Makine İhracatçıları Birliği (MAİB) tarafından açıklanan makine imalat sanayi konsolide verilerine göre, 2025 yılının ilk dört ayında Türkiye’nin serbest bölgeler dahil toplam makine ihracatı 8,9 milyar dolara ulaştı. Birlikten yapılan açıklamada, ihracat miktarında yüzde 6 düşüş yaşanmasına rağmen, ortalama birim fiyatların yüzde 5,6 arttığı bildirildi.
Yıllık bazda ihracat yüzde 0,6 artışla 28,3 milyar dolar seviyesine çıktı. Almanya’ya yönelik makine ihracatı 1 milyar dolara ulaşırken, ABD pazarında stagflasyon endişelerine rağmen yüzde 0,7 oranında sınırlı bir artışla 550 milyon dolar gerçekleşti. Üçüncü sıradaki İtalya’ya ihracat ise yüzde 14,5 artışla 400 milyon dolara yaklaştı. Nisan ayında en fazla ihracat yapılan ilk 10 ülkeden sadece Rusya ve Irak’ta düşüş olurken, diğer 8 ülkede yüzde 16,8 ile yüzde 59,2 arasında artış kaydedildi. İçten yanmalı motor ve aksamları ihracatı yüzde 3,3 artarak 815 milyon dolara çıktı.
Küresel inşaat sektöründeki yavaşlama nedeniyle inşaat ve madencilik makineleri ihracatı yüzde 22,3 azalırken, tekstil ve konfeksiyon makineleri yüzde 15’in üzerinde, türbin, turbojet, hidrolik sistemler, gıda ve kağıt-matbaacılık makinelerinde ise yaklaşık yüzde 10’luk artış görüldü.

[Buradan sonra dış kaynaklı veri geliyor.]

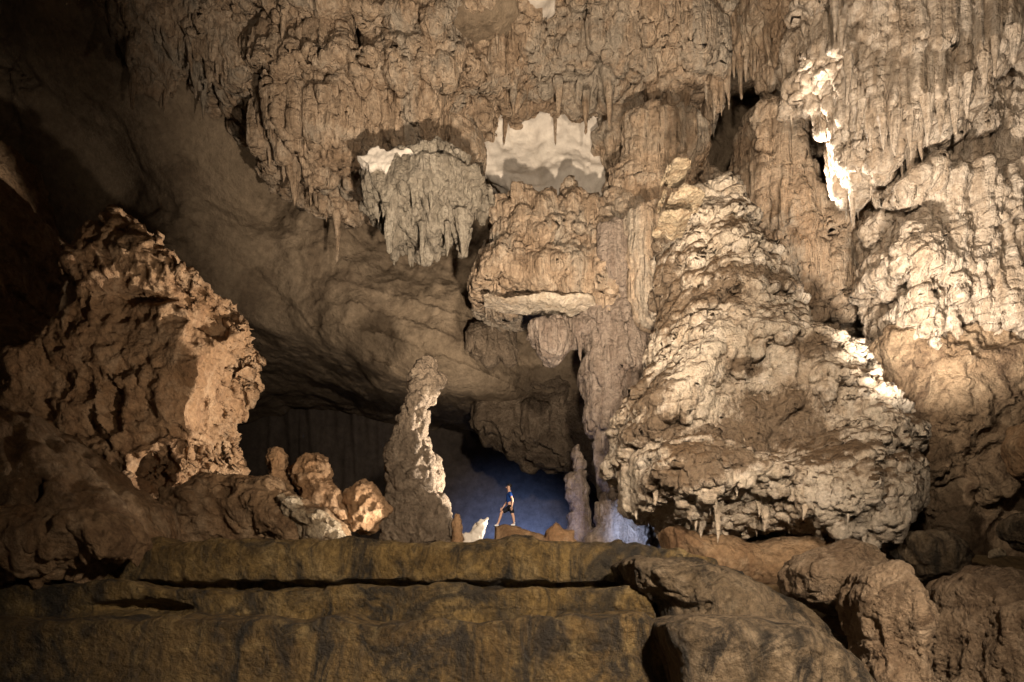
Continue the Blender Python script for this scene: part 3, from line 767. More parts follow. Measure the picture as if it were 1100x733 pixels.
# --- the great flowstone mound
MP = [(755, 193), (773, 188), (788, 194), (800, 222), (812, 252), (828, 264), (844, 294), (858, 326), (872, 350), (908, 360), (930, 382), (938, 402), (940, 426),
      (967, 459), (973, 488), (981, 535), (972, 561), (955, 580), (930, 588), (897, 579), (860, 572), (820, 578), (784, 580), (758, 584), (733, 580), (712, 556), (694, 548), (680, 526),
      (669, 500), (668, 478), (674, 452), (690, 425), (708, 398), (712, 360), (722, 310), (718, 265), (724, 235), (738, 208)]
def cut(poly, y): return [p for p in poly if p[1] >= y]
mound = mass('flowstone_mound', 'huge pale tiered flowstone mound with muddy ledges and a dripping skirt', 'flowstone mound', M_MOUND, [
    pc(MP, 25.0, 2.4, 3.2, 2.0, jag=.16, jf=.8, lean=.22),
    pc([(770, 328), (812, 326), (848, 352), (890, 388), (924, 424), (948, 470), (900, 472), (870, 445), (840, 418), (800, 412), (760, 422), (728, 445), (702, 472), (690, 445), (714, 380), (740, 340)], 23.2, 2.2, 3, 1.3, jag=.25, fr=[(.5, .35, 204)], lean=.30),
    pc([(765, 436), (775, 450), (800, 470), (840, 480), (868, 462), (900, 446), (935, 464), (962, 500), (976, 536), (955, 566), (920, 570), (880, 556), (830, 548), (790, 546), (755, 556), (732, 556), (708, 536), (690, 514), (688, 478), (726, 452)],
       21.6, 2.2, 3, 1.4, jag=.2, fr=[(.45, .5, 207), (.22, .25, 208)], lean=.22),
    ], .05, k=.6, nz=[(.25, .35, .35, .25, 201), (.10, .8, .8, .2, 202), (.05, 2.2, 2.2, .4, 203)], tiers=[(.40, 2.1, .42, .75, 205, 1.8), (.15, .9, .24, .4, 206, 1.0)],
    holes=[(at(840, 446, 19.2), (2.0, 1.4, .8), .8), (at(885, 500, 18.8), (.2, .6, .5), .2), (at(903, 498, 18.8), (.14, .5, .35), .15), (at(727, 556, 19.0), (.3, .7, .45), .3)],
    layers=[Lflute(.19, 1.2, .07, 212), Lcob(.075, 2.0, 210, .5, .8), Lcob(.045, 4.2, 213, .6, .9), Lpop(.045, 5.2, 214, .4), Lcrack(.10, .8, .05, 215), Lf(.03, 3.5, 3, 216)])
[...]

MAİB Başkanı Kutlu Karavelioğlu, 2025’in ilk dört ayında makine ihracatının serbest bölgeler dahil 8,9 milyar dolar olduğunu vurguladı. Karavelioğlu, küresel ekonomide büyüme tahminlerinin aşağı yönlü revize edilmesinin yatırım kararlarını olumsuz etkilediğini, ancak ABD-Çin arasındaki ticaret görüşmelerinin olumlu sonuçlanmasının belirsizlikleri azaltabileceğini söyledi.
Karavelioğlu, stratejik sektörlerde kritik rol oynayan ham madde ve elementlerin tedarikinde Çin’e olan bağımlılığın, Batı’nın daha temkinli ve uzlaşmacı bir tutum almasına zemin hazırlayabileceğini belirtti. Almanya’nın sürdürülebilirlik ve inovasyon odaklı stratejilerini yakından takip ettiklerini, enerji verimliliği yüksek, düşük karbon ayak izine sahip ve dijital dönüşüme uyumlu çözümler geliştirmenin önemine dikkat çekti.
Karavelioğlu, ülkelerin dış ticaret politikalarının jeopolitik nüfuz ve küresel liderlik stratejilerinin merkezine yerleştiği bir dönemde olduğumuzu ifade ederek, bu belirsizliğin ikinci çeyreğin sonuna kadar devam etmesinin beklendiğini söyledi. Ayrıca, ABD ve Çin arasında geçici tarifelerin askıya alınmasının ticaret görüşmelerinde önemli bir adım olduğunu ancak belirsizliklerin tamamen sona ermediğini dile getirdi.
Avrupa Birliği’nin ikili ilişkilerde kendi çıkarları doğrultusunda hareket ettiğini belirten Karavelioğlu, AB’nin kritik ham madde ve yüksek teknolojide tedarik güvenliğini sağlamak için daha aktif ve bağımsız bir politika izlediğini söyledi. Almanya’da yeni hükümetin sanayi politikalarını özel finansman paketleriyle şekillendireceği ve kritik yatırım alanlarına öncelik vereceği belirtildi.
Karavelioğlu, AB’nin sürdürülebilir ürünler ve tek pazar politikalarıyla rekabetçiliği artırmayı hedeflediğini, avro bölgesinde yüzde 0,4 büyüme ile toparlanma sinyalleri alındığını kaydetti. Almanya’da şubat ayında siparişlerde beklenmedik bir artış gözlendiğini, mart ayında üretimin yüzde 3 yükseldiğini ve ilk çeyreğin 2022 başından beri en yüksek büyüme dönemlerinden biri olduğunu söyledi. Ancak maliyet baskıları ve tedarik zinciri sorunlarının Avrupa’da yeni yatırımların önünde engel olmaya devam ettiğini vurguladı.